Post
Topic
Board Development & Technical Discussion
Re: New paper: Accelerating Bitcoin's Trasaction Processing
by
avivz78
on 07/12/2013, 22:41:14 UTC
There is no possibility for non-convergence. The most-work tree eventually wins out. Always.

There could be an extreme scenario where two fractions of the network work on different trees, and each fraction uses anti-DoS rule that rejects blocks from the tree of the other fraction unless they arrive in a batch that proves that the PoW of the competing tree wins, but because of propagation lag each fraction solves more PoW blocks in its own tree so by the time the batch arrives from the other tree, that batch is already losing and therefore rejected. No?

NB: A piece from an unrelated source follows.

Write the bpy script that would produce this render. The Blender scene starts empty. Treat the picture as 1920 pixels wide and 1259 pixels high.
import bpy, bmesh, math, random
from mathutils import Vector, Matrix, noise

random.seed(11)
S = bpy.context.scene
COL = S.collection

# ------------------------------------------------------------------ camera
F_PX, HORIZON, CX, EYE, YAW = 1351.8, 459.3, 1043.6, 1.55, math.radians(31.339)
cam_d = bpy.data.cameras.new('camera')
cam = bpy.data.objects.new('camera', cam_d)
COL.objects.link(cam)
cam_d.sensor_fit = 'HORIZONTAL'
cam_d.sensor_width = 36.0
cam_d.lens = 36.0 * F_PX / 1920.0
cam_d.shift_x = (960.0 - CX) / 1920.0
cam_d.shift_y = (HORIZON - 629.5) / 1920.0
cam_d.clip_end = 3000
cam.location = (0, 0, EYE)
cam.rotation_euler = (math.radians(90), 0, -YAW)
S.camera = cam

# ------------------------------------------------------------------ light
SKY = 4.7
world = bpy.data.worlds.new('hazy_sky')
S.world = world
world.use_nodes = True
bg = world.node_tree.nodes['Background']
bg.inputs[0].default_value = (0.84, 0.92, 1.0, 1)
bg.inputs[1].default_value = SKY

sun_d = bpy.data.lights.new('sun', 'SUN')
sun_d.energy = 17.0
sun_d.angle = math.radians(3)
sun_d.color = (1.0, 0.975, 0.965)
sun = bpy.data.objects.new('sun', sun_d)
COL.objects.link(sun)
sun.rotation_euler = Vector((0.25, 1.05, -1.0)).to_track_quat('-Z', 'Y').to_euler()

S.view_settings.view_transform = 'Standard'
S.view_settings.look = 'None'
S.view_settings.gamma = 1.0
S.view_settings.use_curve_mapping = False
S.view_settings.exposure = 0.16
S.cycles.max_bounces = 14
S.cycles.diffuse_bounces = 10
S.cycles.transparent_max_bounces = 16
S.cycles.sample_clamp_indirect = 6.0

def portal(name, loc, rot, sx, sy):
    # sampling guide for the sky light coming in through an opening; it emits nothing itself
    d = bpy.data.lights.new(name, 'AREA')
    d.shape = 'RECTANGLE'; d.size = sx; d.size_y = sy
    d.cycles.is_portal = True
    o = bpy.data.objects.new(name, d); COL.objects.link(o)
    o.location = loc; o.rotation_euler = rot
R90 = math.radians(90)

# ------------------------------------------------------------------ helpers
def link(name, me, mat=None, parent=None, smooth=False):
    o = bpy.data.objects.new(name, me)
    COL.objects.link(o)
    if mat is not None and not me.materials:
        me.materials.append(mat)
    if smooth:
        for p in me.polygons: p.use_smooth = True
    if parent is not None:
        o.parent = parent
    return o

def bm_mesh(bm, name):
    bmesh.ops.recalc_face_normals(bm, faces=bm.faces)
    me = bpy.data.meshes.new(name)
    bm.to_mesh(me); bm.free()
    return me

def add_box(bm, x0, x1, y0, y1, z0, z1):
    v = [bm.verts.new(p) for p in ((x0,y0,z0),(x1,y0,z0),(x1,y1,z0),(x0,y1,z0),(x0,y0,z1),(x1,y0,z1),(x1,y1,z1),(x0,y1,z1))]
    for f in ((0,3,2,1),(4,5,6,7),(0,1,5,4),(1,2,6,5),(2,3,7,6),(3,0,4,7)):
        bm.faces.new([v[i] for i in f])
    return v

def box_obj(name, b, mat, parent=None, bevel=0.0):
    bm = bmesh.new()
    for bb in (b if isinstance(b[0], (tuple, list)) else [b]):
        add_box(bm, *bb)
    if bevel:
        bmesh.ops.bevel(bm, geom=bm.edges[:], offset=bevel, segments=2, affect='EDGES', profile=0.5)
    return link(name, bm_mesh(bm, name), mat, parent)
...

Iddo, a collapse has to occur. This is exactly the same reasoning as in Theorem 8.6 in the paper: block construction is stochastic, so the two forks are not synchronized perfectly even if they have exactly the same amount of hash power supporting them.  The differences in block creation times drift apart until they grow larger than the time it takes to send the message about the total weight in the branch. Thus, a collapse eventually occurs.

With anti-Dos it's highly unlikely that you get into these sort of forks in the first place: you do accept all blocks created, say, in the past month or so (difficulty is high enough that they are not really a DoS attack). A fork that breaks DoS rules will only form if 1) an attacker manages to keep up with the network's rate for a whole month (has to be a 50% attack) 2) the network is disconnected for over a month. Even in these cases, the forks resolve rather quickly.

Besides, another heuristic can also help here: accept alternative branches into the tree even if they have 80% of the total weight of your current branch. This is still enough to stop a DoS, and certainly enough to make DoS forks collapse instantly.